╭─ Source data

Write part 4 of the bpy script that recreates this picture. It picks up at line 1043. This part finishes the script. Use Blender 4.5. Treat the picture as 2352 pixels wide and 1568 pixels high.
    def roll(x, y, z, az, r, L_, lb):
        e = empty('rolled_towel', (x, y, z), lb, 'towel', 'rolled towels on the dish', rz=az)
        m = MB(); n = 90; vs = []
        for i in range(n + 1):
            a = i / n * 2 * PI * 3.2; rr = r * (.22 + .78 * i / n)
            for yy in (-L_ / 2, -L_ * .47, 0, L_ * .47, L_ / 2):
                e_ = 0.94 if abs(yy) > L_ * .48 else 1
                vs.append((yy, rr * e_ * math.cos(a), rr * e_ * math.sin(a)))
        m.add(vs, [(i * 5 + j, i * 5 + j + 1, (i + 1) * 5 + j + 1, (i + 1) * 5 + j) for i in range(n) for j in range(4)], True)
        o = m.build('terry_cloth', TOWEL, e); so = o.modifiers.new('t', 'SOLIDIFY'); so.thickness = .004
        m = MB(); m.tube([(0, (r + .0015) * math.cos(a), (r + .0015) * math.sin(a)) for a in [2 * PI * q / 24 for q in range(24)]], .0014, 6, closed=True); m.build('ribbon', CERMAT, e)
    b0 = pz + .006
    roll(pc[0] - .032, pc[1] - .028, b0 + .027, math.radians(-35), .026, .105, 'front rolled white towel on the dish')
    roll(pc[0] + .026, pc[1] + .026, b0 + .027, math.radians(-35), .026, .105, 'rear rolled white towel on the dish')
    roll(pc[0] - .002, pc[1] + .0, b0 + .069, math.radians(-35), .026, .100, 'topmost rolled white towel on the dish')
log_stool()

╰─

# Goal:
Every line above should be printed again exactly as it stands.

# The solution:
Write part 4 of the bpy script that recreates this picture. It picks up at line 1043. This part finishes the script. Use Blender 4.5. Treat the picture as 2352 pixels wide and 1568 pixels high.
    def roll(x, y, z, az, r, L_, lb):
        e = empty('rolled_towel', (x, y, z), lb, 'towel', 'rolled towels on the dish', rz=az)
        m = MB(); n = 90; vs = []
        for i in range(n + 1):
            a = i / n * 2 * PI * 3.2; rr = r * (.22 + .78 * i / n)
            for yy in (-L_ / 2, -L_ * .47, 0, L_ * .47, L_ / 2):
                e_ = 0.94 if abs(yy) > L_ * .48 else 1
                vs.append((yy, rr * e_ * math.cos(a), rr * e_ * math.sin(a)))
        m.add(vs, [(i * 5 + j, i * 5 + j + 1, (i + 1) * 5 + j + 1, (i + 1) * 5 + j) for i in range(n) for j in range(4)], True)
        o = m.build('terry_cloth', TOWEL, e); so = o.modifiers.new('t', 'SOLIDIFY'); so.thickness = .004
        m = MB(); m.tube([(0, (r + .0015) * math.cos(a), (r + .0015) * math.sin(a)) for a in [2 * PI * q / 24 for q in range(24)]], .0014, 6, closed=True); m.build('ribbon', CERMAT, e)
    b0 = pz + .006
    roll(pc[0] - .032, pc[1] - .028, b0 + .027, math.radians(-35), .026, .105, 'front rolled white towel on the dish')
    roll(pc[0] + .026, pc[1] + .026, b0 + .027, math.radians(-35), .026, .105, 'rear rolled white towel on the dish')
    roll(pc[0] - .002, pc[1] + .0, b0 + .069, math.radians(-35), .026, .100, 'topmost rolled white towel on the dish')
log_stool()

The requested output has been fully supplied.